▶ _SET EXERCISE_
Skip the pictures and extract all of the lines exactly as written.

▶ _RECORDED DATA_
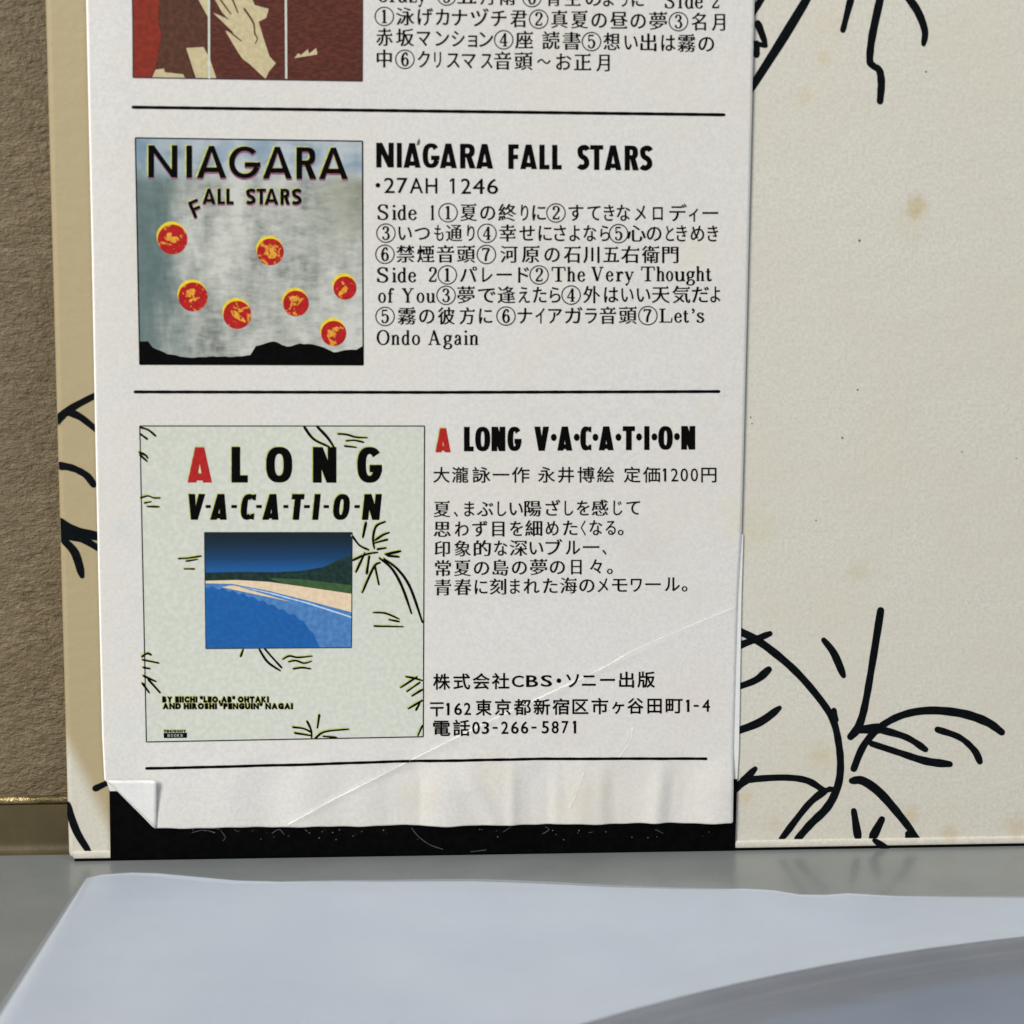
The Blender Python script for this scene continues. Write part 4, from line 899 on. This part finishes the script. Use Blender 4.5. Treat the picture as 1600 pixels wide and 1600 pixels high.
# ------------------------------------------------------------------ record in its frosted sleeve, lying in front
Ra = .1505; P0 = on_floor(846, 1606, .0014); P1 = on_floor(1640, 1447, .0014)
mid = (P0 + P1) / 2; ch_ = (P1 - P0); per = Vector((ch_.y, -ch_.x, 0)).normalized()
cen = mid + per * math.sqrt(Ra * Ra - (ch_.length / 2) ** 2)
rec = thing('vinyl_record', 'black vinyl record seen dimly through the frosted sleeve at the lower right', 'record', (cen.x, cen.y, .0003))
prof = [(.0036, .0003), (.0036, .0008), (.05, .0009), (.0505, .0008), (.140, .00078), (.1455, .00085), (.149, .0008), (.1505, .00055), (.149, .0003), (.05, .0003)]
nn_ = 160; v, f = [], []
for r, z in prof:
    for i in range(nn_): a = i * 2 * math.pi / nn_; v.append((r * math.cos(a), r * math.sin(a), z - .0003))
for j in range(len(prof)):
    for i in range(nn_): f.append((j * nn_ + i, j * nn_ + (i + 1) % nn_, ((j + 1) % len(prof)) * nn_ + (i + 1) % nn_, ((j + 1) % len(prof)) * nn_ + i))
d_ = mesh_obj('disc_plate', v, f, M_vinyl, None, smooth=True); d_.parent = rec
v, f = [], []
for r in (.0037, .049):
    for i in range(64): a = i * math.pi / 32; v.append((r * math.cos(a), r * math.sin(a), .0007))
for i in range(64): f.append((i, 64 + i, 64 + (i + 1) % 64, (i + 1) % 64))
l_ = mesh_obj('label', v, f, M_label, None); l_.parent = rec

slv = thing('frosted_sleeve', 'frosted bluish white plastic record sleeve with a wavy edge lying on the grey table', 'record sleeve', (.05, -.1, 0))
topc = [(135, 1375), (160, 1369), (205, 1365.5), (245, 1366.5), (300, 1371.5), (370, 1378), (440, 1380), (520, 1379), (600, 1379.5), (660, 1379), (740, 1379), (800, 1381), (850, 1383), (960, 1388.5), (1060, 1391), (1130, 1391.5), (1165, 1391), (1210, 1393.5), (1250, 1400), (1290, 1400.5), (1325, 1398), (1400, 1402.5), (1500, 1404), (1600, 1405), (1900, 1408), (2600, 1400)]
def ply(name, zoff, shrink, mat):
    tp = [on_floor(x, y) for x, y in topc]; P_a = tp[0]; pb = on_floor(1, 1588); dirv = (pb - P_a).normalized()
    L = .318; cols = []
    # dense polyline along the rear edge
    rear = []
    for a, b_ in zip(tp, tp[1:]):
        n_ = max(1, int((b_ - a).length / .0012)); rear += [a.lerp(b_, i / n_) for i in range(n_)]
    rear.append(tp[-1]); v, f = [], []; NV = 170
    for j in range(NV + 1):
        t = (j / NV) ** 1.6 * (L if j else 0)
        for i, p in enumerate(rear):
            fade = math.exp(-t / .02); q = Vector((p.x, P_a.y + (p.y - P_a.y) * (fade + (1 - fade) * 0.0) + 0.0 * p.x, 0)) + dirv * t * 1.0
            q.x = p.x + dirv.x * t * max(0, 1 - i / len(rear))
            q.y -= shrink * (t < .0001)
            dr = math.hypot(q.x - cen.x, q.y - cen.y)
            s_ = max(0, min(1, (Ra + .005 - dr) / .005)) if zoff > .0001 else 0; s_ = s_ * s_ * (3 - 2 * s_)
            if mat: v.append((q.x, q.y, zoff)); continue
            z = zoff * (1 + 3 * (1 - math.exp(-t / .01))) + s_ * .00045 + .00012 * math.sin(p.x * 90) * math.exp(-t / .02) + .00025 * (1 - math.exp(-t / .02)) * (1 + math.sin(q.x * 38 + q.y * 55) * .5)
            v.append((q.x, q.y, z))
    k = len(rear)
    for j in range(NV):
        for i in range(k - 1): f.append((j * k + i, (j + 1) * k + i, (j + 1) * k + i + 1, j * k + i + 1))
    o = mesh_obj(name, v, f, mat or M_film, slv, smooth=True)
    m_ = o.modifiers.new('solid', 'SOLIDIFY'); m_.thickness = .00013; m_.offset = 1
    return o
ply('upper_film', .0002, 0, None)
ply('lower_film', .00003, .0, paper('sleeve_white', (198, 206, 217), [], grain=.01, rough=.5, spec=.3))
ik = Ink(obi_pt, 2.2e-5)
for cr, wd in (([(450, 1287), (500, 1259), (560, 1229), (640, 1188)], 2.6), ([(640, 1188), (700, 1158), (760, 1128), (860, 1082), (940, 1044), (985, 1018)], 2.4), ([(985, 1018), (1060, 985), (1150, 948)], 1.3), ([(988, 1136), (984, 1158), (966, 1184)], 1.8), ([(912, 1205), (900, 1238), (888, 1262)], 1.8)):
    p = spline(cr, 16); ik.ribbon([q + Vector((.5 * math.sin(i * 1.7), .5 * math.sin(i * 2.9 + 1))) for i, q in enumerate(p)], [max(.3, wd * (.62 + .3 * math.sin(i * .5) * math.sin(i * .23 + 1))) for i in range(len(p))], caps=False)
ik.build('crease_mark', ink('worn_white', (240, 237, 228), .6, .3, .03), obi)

▶ _ANSWER TO THE TASK_
The Blender Python script for this scene continues. Write part 4, from line 899 on. This part finishes the script. Use Blender 4.5. Treat the picture as 1600 pixels wide and 1600 pixels high.
# ------------------------------------------------------------------ record in its frosted sleeve, lying in front
Ra = .1505; P0 = on_floor(846, 1606, .0014); P1 = on_floor(1640, 1447, .0014)
mid = (P0 + P1) / 2; ch_ = (P1 - P0); per = Vector((ch_.y, -ch_.x, 0)).normalized()
cen = mid + per * math.sqrt(Ra * Ra - (ch_.length / 2) ** 2)
rec = thing('vinyl_record', 'black vinyl record seen dimly through the frosted sleeve at the lower right', 'record', (cen.x, cen.y, .0003))
prof = [(.0036, .0003), (.0036, .0008), (.05, .0009), (.0505, .0008), (.140, .00078), (.1455, .00085), (.149, .0008), (.1505, .00055), (.149, .0003), (.05, .0003)]
nn_ = 160; v, f = [], []
for r, z in prof:
    for i in range(nn_): a = i * 2 * math.pi / nn_; v.append((r * math.cos(a), r * math.sin(a), z - .0003))
for j in range(len(prof)):
    for i in range(nn_): f.append((j * nn_ + i, j * nn_ + (i + 1) % nn_, ((j + 1) % len(prof)) * nn_ + (i + 1) % nn_, ((j + 1) % len(prof)) * nn_ + i))
d_ = mesh_obj('disc_plate', v, f, M_vinyl, None, smooth=True); d_.parent = rec
v, f = [], []
for r in (.0037, .049):
    for i in range(64): a = i * math.pi / 32; v.append((r * math.cos(a), r * math.sin(a), .0007))
for i in range(64): f.append((i, 64 + i, 64 + (i + 1) % 64, (i + 1) % 64))
l_ = mesh_obj('label', v, f, M_label, None); l_.parent = rec

slv = thing('frosted_sleeve', 'frosted bluish white plastic record sleeve with a wavy edge lying on the grey table', 'record sleeve', (.05, -.1, 0))
topc = [(135, 1375), (160, 1369), (205, 1365.5), (245, 1366.5), (300, 1371.5), (370, 1378), (440, 1380), (520, 1379), (600, 1379.5), (660, 1379), (740, 1379), (800, 1381), (850, 1383), (960, 1388.5), (1060, 1391), (1130, 1391.5), (1165, 1391), (1210, 1393.5), (1250, 1400), (1290, 1400.5), (1325, 1398), (1400, 1402.5), (1500, 1404), (1600, 1405), (1900, 1408), (2600, 1400)]
def ply(name, zoff, shrink, mat):
    tp = [on_floor(x, y) for x, y in topc]; P_a = tp[0]; pb = on_floor(1, 1588); dirv = (pb - P_a).normalized()
    L = .318; cols = []
    # dense polyline along the rear edge
    rear = []
    for a, b_ in zip(tp, tp[1:]):
        n_ = max(1, int((b_ - a).length / .0012)); rear += [a.lerp(b_, i / n_) for i in range(n_)]
    rear.append(tp[-1]); v, f = [], []; NV = 170
    for j in range(NV + 1):
        t = (j / NV) ** 1.6 * (L if j else 0)
        for i, p in enumerate(rear):
            fade = math.exp(-t / .02); q = Vector((p.x, P_a.y + (p.y - P_a.y) * (fade + (1 - fade) * 0.0) + 0.0 * p.x, 0)) + dirv * t * 1.0
            q.x = p.x + dirv.x * t * max(0, 1 - i / len(rear))
            q.y -= shrink * (t < .0001)
            dr = math.hypot(q.x - cen.x, q.y - cen.y)
            s_ = max(0, min(1, (Ra + .005 - dr) / .005)) if zoff > .0001 else 0; s_ = s_ * s_ * (3 - 2 * s_)
            if mat: v.append((q.x, q.y, zoff)); continue
            z = zoff * (1 + 3 * (1 - math.exp(-t / .01))) + s_ * .00045 + .00012 * math.sin(p.x * 90) * math.exp(-t / .02) + .00025 * (1 - math.exp(-t / .02)) * (1 + math.sin(q.x * 38 + q.y * 55) * .5)
            v.append((q.x, q.y, z))
    k = len(rear)
    for j in range(NV):
        for i in range(k - 1): f.append((j * k + i, (j + 1) * k + i, (j + 1) * k + i + 1, j * k + i + 1))
    o = mesh_obj(name, v, f, mat or M_film, slv, smooth=True)
    m_ = o.modifiers.new('solid', 'SOLIDIFY'); m_.thickness = .00013; m_.offset = 1
    return o
ply('upper_film', .0002, 0, None)
ply('lower_film', .00003, .0, paper('sleeve_white', (198, 206, 217), [], grain=.01, rough=.5, spec=.3))
ik = Ink(obi_pt, 2.2e-5)
for cr, wd in (([(450, 1287), (500, 1259), (560, 1229), (640, 1188)], 2.6), ([(640, 1188), (700, 1158), (760, 1128), (860, 1082), (940, 1044), (985, 1018)], 2.4), ([(985, 1018), (1060, 985), (1150, 948)], 1.3), ([(988, 1136), (984, 1158), (966, 1184)], 1.8), ([(912, 1205), (900, 1238), (888, 1262)], 1.8)):
    p = spline(cr, 16); ik.ribbon([q + Vector((.5 * math.sin(i * 1.7), .5 * math.sin(i * 2.9 + 1))) for i, q in enumerate(p)], [max(.3, wd * (.62 + .3 * math.sin(i * .5) * math.sin(i * .23 + 1))) for i in range(len(p))], caps=False)
ik.build('crease_mark', ink('worn_white', (240, 237, 228), .6, .3, .03), obi)